Given the following function f:
$$f(n,x,y)=\begin{cases}2x+2y&\text{for }n=0\\ 0&\text{for }n>0\text{ and }y>x\\ 1&\text{for }n>0\text{ and }x=y=0\\ f(n-1,0,f(n,x-1,y))&\text{for }n>0,x>0,\text{ and }y=0\\ f(n-1,f(n,x-1,y-1),f(n,x-1,y))&\text{otherwise}\end{cases}$$
I'm trying to use mathematical induction to prove that $f(1, x, y)$ when $x \ge y$ is equivalent to: $$ g(x, y) = {x \choose y} = 2^x \frac{x!}{y! (x-y)!} $$
For the second induction step:
(ii): $f(1, x, y+1)$ = $ 2^x\frac{x!}{(y+1)! (x-y-1)!}$
Instead of $2^x(...)$ I get $2^{(x+1)}(...)$. What am I doing wrong?
Induction step (ii):
$f(1, x, y+1) = f(0, f(1, x-1, y), f(1, x-1, y+1) = 2 ((f(1, x-1, y) + f(1, x-1, y+1)) = 2^{(x+1)}(\frac{(x-1)!(y+1)+(x-1)!(x-y-1)}{(x-y-1)!(y+1)!}) = 2^{(x+1)} \frac{x!}{(y+1)! (x-y-1)!}$
You've simplified it down to $2(f(1,x-1,y)+f(1,x-1,y+1)$. The next step is wrong.
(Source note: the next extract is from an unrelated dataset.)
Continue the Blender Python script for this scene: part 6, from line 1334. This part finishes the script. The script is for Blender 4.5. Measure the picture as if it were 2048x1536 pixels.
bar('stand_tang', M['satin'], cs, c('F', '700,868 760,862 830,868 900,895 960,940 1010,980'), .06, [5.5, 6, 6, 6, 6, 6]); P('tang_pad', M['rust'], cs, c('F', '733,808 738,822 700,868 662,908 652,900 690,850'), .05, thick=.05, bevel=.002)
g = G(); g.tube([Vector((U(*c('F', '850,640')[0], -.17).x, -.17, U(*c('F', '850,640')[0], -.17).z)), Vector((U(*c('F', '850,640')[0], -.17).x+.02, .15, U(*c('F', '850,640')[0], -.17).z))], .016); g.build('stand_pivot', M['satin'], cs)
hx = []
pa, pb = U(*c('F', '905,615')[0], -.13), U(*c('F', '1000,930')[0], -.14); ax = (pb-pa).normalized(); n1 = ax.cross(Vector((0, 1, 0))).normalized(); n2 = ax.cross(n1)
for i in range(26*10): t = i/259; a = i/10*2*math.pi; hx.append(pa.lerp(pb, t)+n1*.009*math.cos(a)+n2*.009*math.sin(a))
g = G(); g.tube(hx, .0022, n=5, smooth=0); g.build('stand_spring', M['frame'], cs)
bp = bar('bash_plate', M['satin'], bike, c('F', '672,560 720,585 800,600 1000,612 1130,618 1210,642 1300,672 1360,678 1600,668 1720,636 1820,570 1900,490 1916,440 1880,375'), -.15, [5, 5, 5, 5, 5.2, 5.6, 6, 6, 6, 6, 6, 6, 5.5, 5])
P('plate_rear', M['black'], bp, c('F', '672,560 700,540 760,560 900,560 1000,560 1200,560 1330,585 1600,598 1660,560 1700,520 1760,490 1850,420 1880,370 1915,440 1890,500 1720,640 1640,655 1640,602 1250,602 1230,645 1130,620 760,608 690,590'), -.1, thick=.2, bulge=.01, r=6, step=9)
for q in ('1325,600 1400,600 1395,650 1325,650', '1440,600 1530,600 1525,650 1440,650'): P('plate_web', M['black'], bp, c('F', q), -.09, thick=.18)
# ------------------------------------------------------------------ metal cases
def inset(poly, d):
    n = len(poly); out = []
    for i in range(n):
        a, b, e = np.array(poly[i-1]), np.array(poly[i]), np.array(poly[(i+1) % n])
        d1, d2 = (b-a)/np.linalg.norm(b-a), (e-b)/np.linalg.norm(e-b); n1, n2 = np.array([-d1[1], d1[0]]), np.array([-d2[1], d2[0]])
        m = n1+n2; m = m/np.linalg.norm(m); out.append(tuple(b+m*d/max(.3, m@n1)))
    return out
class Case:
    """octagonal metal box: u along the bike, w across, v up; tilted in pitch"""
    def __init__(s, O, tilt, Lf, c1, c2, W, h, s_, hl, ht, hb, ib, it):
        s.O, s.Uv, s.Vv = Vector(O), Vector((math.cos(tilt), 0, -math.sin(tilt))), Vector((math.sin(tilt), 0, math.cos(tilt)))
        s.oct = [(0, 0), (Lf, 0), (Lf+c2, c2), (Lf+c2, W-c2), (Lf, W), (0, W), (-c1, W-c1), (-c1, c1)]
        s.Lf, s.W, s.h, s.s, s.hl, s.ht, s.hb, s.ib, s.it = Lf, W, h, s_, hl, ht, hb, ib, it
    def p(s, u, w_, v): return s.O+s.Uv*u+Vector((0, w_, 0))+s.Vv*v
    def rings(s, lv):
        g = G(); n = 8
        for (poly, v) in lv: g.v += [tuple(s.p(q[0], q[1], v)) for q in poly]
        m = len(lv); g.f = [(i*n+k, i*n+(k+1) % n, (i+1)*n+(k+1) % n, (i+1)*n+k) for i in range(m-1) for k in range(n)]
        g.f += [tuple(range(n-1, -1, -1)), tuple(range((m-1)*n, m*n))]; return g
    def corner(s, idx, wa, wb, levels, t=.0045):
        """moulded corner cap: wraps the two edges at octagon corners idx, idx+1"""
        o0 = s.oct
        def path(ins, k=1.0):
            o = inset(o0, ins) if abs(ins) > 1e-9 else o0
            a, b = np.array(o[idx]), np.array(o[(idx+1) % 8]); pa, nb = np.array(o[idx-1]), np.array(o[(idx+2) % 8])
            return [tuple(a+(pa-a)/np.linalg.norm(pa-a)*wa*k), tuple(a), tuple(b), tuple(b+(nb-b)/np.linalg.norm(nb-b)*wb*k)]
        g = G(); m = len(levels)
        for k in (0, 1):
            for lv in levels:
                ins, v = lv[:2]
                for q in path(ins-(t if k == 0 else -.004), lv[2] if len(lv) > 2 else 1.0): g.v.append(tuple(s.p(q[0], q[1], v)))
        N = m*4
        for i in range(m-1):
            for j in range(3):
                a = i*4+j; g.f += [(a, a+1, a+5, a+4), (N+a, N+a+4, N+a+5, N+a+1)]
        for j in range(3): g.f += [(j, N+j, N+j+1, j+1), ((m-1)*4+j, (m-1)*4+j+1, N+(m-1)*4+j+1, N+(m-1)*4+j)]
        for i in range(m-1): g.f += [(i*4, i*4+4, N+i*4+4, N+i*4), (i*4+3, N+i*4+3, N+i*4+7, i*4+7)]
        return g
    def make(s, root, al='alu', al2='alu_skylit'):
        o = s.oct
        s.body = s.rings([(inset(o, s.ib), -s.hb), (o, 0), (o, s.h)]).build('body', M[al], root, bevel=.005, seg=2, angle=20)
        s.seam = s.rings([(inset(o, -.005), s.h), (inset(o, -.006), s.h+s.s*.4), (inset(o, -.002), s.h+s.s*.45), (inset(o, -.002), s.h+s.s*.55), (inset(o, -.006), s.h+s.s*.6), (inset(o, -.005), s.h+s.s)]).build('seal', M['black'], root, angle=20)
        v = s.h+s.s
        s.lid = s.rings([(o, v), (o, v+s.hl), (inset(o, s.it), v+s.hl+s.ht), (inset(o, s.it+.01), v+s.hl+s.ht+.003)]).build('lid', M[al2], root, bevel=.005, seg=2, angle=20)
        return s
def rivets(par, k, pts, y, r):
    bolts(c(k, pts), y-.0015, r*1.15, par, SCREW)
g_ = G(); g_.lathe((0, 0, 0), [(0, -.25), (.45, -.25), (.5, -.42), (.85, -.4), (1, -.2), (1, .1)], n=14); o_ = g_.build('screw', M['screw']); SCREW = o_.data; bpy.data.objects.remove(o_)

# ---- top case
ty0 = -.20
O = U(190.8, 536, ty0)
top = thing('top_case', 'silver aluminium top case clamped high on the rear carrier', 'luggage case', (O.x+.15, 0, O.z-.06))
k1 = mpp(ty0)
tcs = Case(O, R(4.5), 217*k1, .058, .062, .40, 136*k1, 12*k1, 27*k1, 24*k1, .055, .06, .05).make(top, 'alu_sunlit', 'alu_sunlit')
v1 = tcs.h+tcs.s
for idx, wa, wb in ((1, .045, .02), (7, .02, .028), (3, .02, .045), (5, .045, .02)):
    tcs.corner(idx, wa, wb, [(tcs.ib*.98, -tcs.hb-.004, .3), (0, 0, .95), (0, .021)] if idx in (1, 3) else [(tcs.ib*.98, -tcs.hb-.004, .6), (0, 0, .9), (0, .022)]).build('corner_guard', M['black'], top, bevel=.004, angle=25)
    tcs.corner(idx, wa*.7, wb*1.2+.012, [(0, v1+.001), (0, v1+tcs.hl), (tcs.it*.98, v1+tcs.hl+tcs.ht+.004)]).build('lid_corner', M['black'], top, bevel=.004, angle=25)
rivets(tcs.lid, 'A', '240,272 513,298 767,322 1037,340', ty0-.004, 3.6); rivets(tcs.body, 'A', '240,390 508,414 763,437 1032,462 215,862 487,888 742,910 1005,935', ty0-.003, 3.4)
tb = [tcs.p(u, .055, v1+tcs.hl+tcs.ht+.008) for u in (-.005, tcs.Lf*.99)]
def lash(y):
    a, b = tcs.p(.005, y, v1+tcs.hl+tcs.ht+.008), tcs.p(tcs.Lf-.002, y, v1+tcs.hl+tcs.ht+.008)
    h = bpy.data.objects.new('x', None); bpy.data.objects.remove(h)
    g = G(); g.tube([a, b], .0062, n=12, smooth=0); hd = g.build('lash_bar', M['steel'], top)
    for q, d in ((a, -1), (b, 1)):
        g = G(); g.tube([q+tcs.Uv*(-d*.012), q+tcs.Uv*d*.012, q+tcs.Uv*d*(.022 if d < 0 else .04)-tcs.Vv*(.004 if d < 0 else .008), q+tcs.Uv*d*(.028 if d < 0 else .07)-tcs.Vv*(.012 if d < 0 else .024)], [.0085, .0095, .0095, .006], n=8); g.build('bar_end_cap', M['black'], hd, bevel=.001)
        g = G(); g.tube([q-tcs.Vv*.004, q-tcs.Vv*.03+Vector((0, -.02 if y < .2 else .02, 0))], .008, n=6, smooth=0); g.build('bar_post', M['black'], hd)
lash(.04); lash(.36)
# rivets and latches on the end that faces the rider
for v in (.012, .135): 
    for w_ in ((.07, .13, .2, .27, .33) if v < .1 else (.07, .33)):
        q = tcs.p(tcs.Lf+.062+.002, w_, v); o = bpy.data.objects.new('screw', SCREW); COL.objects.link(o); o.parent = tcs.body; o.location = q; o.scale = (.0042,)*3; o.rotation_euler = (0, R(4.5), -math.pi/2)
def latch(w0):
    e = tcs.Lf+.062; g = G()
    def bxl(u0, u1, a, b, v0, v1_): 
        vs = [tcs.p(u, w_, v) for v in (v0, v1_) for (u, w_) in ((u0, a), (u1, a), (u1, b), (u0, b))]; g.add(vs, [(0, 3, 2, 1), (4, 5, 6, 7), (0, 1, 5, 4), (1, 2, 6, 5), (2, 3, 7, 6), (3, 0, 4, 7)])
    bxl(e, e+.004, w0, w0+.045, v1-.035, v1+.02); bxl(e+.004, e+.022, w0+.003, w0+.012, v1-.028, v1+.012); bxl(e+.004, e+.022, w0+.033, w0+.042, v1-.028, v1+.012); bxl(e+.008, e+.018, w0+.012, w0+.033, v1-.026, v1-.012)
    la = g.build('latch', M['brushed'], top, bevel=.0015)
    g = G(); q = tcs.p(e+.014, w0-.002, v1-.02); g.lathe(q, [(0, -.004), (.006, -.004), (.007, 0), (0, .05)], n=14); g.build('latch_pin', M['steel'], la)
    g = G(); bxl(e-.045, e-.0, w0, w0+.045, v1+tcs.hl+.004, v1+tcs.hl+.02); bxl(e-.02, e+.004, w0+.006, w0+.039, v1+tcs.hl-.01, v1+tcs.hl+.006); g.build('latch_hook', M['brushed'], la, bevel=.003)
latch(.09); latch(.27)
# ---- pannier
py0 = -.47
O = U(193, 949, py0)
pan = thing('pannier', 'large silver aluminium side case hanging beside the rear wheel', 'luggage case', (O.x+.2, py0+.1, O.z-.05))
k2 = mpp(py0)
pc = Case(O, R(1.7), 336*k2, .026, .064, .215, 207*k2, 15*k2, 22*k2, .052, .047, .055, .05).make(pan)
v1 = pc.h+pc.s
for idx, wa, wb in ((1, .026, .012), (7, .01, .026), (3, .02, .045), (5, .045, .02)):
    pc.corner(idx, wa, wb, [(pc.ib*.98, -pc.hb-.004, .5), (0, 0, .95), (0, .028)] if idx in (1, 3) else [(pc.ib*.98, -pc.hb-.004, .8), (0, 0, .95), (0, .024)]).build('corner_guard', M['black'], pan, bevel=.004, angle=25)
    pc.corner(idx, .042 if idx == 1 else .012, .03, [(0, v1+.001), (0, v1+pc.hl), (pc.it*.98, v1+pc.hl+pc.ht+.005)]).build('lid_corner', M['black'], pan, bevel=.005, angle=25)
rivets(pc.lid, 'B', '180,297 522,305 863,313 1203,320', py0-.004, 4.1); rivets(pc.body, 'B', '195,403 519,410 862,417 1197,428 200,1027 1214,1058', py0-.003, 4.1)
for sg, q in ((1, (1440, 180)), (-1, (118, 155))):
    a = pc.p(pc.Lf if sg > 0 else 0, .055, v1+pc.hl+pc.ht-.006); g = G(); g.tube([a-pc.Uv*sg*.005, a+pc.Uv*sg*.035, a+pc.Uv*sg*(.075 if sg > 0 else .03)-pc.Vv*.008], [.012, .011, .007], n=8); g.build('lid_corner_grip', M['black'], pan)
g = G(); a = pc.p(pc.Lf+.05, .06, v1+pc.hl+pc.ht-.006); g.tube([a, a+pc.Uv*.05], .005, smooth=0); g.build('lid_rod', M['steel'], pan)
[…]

It's much easier to see this when we write it in terms of binomials, because then we have
$$2(f(1,x-1,y)+f(1,x-1,y+1)=2\cdot 2^{x-1}\left(\binom{x-1}{y}+\binom{x-1}{y+1}\right)=2^x\binom{x}{y}$$
where the last step is due to Pascal's identity.